GIVEN PROBLEM
Please print exactly the lines below, from the start of the material up to and including the line with "COL = S.collection", but none of the pictures.

-------------------------

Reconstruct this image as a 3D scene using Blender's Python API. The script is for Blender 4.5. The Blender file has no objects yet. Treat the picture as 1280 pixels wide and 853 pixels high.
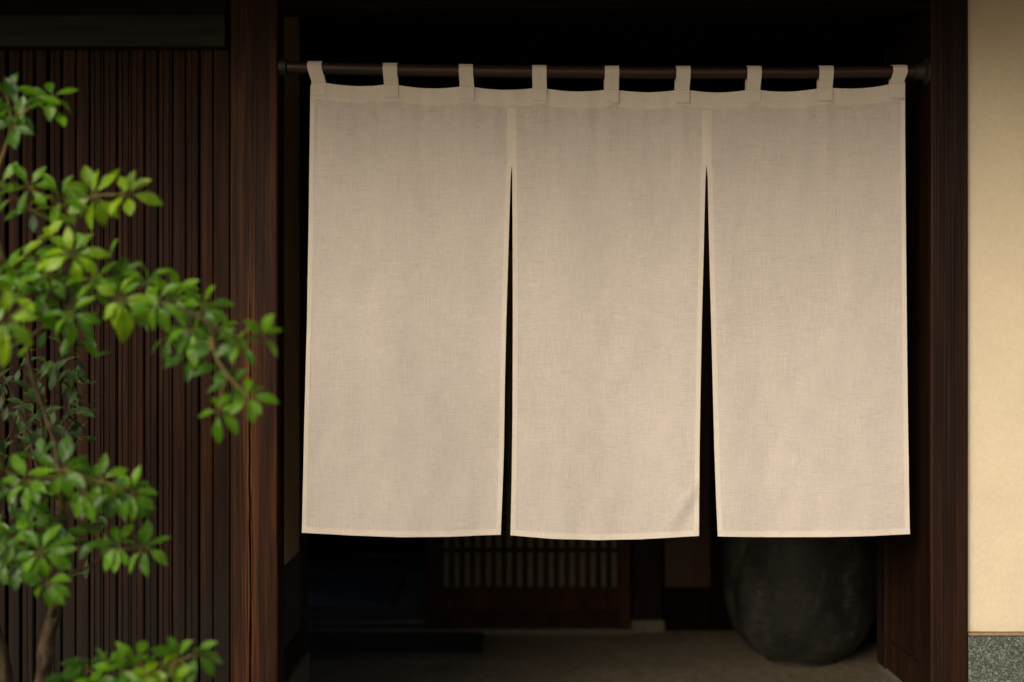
import bpy, bmesh, math, random
from mathutils import Vector, Matrix, noise
random.seed(7)
S = bpy.context.scene
COL = S.collection

# ------------------------------------------------------------------ camera, world, sun, exposure
EYE = 1.45; DIST = 4.23; FPX = 1280 * 50 / 36.0
cam_d = bpy.data.cameras.new('camera'); cam = bpy.data.objects.new('camera', cam_d); COL.objects.link(cam)
cam.location = (0, -DIST, EYE); cam.rotation_euler = (math.radians(90), 0, 0)
cam_d.lens = 50; cam_d.sensor_width = 36; cam_d.clip_end = 500; cam_d.clip_start = 0.05
cam_d.dof.use_dof = True; cam_d.dof.focus_distance = DIST + 0.01; cam_d.dof.aperture_fstop = 1.35
S.camera = cam
SUN_EL, SUN_AZ = 26, 32          # azimuth: degrees to the left of straight behind the camera
W = bpy.data.worlds.new("World"); S.world = W; W.use_nodes = True
nt = W.node_tree; bg = nt.nodes['Background']
sky = nt.nodes.new('ShaderNodeTexSky'); sky.sky_type = 'NISHITA'; sky.sun_disc = False
sky.sun_elevation = math.radians(SUN_EL); sky.sun_rotation = math.radians(180 + SUN_AZ)
sky.air_density = 1.0; sky.dust_density = 5.0; sky.ozone_density = 0.6
nt.links.new(sky.outputs[0], bg.inputs[0]); bg.inputs[1].default_value = 0.115
sd = bpy.data.lights.new('sun', 'SUN'); sun = bpy.data.objects.new('sun', sd); COL.objects.link(sun)
sd.energy = 2.45; sd.angle = math.radians(34); sd.color = (1.0, 0.93, 0.82)
a, e = math.radians(SUN_AZ), math.radians(SUN_EL)
sdir = Vector((-math.sin(a) * math.cos(e), -math.cos(a) * math.cos(e), math.sin(e)))
sun.rotation_euler = sdir.to_track_quat('Z', 'Y').to_euler(); sun.location = sdir * 12
S.view_settings.view_transform = 'Standard'; S.view_settings.look = 'None'
S.view_settings.exposure = 0.0; S.view_settings.gamma = 1
S.cycles.use_denoising = True

def at(px, py, d=DIST):
    """photograph position and distance in metres -> point of the place"""
    return Vector(((px - 640) / FPX * d, d - DIST, EYE - (py - 426.5) / FPX * d))

# ------------------------------------------------------------------ materials
def new_mat(name):
    m = bpy.data.materials.new(name); m.use_nodes = True
    n = m.node_tree.nodes; b = n['Principled BSDF']
    return m, m.node_tree, n, b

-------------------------

FULL OUTPUT
Reconstruct this image as a 3D scene using Blender's Python API. The script is for Blender 4.5. The Blender file has no objects yet. Treat the picture as 1280 pixels wide and 853 pixels high.
import bpy, bmesh, math, random
from mathutils import Vector, Matrix, noise
random.seed(7)
S = bpy.context.scene
COL = S.collection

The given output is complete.